## Your task
Pictures in the data below are not part of the copy; transcribe everything else exactly.
-- start of Data section --
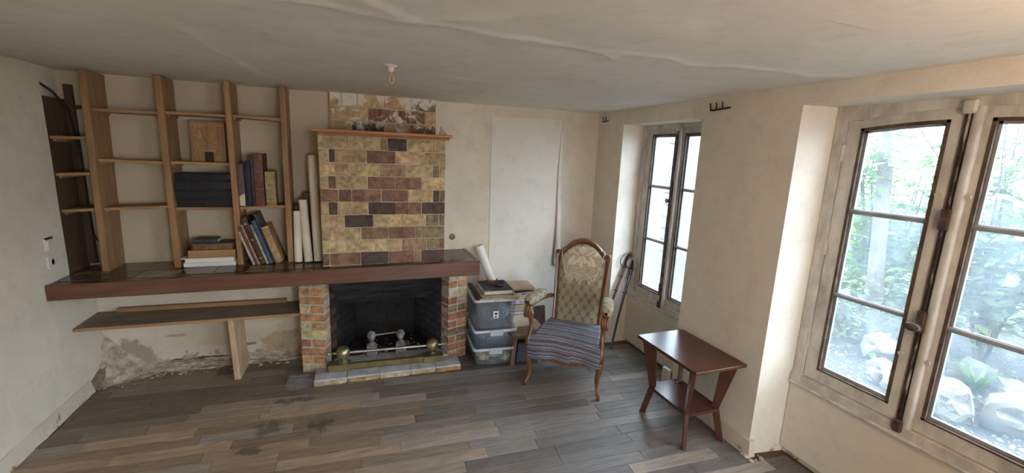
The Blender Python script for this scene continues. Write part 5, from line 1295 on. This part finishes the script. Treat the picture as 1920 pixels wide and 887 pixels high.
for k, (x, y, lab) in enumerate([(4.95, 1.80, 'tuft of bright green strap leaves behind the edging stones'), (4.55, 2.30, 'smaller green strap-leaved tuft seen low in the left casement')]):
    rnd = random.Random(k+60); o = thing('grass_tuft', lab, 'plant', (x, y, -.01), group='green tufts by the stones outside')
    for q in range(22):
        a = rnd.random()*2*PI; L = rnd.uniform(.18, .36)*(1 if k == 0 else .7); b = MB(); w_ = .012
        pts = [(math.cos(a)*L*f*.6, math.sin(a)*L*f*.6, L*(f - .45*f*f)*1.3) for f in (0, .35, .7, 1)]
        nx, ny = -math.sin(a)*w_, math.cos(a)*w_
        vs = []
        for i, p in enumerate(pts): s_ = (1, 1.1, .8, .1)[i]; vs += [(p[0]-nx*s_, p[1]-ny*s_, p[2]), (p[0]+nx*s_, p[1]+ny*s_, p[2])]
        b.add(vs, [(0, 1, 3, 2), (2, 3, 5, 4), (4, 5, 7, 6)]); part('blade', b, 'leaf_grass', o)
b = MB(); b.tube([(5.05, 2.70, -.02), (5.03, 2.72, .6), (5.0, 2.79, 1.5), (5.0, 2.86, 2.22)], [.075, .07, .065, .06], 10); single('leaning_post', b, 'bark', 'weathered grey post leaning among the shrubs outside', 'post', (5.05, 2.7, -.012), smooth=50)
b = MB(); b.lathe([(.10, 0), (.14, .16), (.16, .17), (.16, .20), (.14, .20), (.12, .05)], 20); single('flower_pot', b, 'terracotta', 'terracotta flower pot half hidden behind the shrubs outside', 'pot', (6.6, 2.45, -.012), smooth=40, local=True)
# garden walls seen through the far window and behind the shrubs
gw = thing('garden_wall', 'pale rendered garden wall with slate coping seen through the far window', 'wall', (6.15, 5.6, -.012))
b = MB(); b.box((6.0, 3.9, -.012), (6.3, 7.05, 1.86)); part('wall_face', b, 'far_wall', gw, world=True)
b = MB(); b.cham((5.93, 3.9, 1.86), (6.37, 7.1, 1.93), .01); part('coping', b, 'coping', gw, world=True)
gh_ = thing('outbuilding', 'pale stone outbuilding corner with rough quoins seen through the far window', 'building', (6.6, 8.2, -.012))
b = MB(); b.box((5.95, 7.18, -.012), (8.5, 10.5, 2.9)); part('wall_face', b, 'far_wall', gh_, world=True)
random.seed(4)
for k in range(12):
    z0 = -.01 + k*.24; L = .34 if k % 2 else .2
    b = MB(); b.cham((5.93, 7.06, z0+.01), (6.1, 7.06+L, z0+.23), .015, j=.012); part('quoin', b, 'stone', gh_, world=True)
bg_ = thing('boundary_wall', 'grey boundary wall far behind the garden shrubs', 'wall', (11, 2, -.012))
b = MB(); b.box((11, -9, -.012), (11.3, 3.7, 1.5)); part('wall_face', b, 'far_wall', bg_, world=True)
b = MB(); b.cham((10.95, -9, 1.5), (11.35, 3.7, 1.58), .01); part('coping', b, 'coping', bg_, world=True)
-- end of Data section --
## Written reply
The Blender Python script for this scene continues. Write part 5, from line 1295 on. This part finishes the script. Treat the picture as 1920 pixels wide and 887 pixels high.
for k, (x, y, lab) in enumerate([(4.95, 1.80, 'tuft of bright green strap leaves behind the edging stones'), (4.55, 2.30, 'smaller green strap-leaved tuft seen low in the left casement')]):
    rnd = random.Random(k+60); o = thing('grass_tuft', lab, 'plant', (x, y, -.01), group='green tufts by the stones outside')
    for q in range(22):
        a = rnd.random()*2*PI; L = rnd.uniform(.18, .36)*(1 if k == 0 else .7); b = MB(); w_ = .012
        pts = [(math.cos(a)*L*f*.6, math.sin(a)*L*f*.6, L*(f - .45*f*f)*1.3) for f in (0, .35, .7, 1)]
        nx, ny = -math.sin(a)*w_, math.cos(a)*w_
        vs = []
        for i, p in enumerate(pts): s_ = (1, 1.1, .8, .1)[i]; vs += [(p[0]-nx*s_, p[1]-ny*s_, p[2]), (p[0]+nx*s_, p[1]+ny*s_, p[2])]
        b.add(vs, [(0, 1, 3, 2), (2, 3, 5, 4), (4, 5, 7, 6)]); part('blade', b, 'leaf_grass', o)
b = MB(); b.tube([(5.05, 2.70, -.02), (5.03, 2.72, .6), (5.0, 2.79, 1.5), (5.0, 2.86, 2.22)], [.075, .07, .065, .06], 10); single('leaning_post', b, 'bark', 'weathered grey post leaning among the shrubs outside', 'post', (5.05, 2.7, -.012), smooth=50)
b = MB(); b.lathe([(.10, 0), (.14, .16), (.16, .17), (.16, .20), (.14, .20), (.12, .05)], 20); single('flower_pot', b, 'terracotta', 'terracotta flower pot half hidden behind the shrubs outside', 'pot', (6.6, 2.45, -.012), smooth=40, local=True)
# garden walls seen through the far window and behind the shrubs
gw = thing('garden_wall', 'pale rendered garden wall with slate coping seen through the far window', 'wall', (6.15, 5.6, -.012))
b = MB(); b.box((6.0, 3.9, -.012), (6.3, 7.05, 1.86)); part('wall_face', b, 'far_wall', gw, world=True)
b = MB(); b.cham((5.93, 3.9, 1.86), (6.37, 7.1, 1.93), .01); part('coping', b, 'coping', gw, world=True)
gh_ = thing('outbuilding', 'pale stone outbuilding corner with rough quoins seen through the far window', 'building', (6.6, 8.2, -.012))
b = MB(); b.box((5.95, 7.18, -.012), (8.5, 10.5, 2.9)); part('wall_face', b, 'far_wall', gh_, world=True)
random.seed(4)
for k in range(12):
    z0 = -.01 + k*.24; L = .34 if k % 2 else .2
    b = MB(); b.cham((5.93, 7.06, z0+.01), (6.1, 7.06+L, z0+.23), .015, j=.012); part('quoin', b, 'stone', gh_, world=True)
bg_ = thing('boundary_wall', 'grey boundary wall far behind the garden shrubs', 'wall', (11, 2, -.012))
b = MB(); b.box((11, -9, -.012), (11.3, 3.7, 1.5)); part('wall_face', b, 'far_wall', bg_, world=True)
b = MB(); b.cham((10.95, -9, 1.5), (11.35, 3.7, 1.58), .01); part('coping', b, 'coping', bg_, world=True)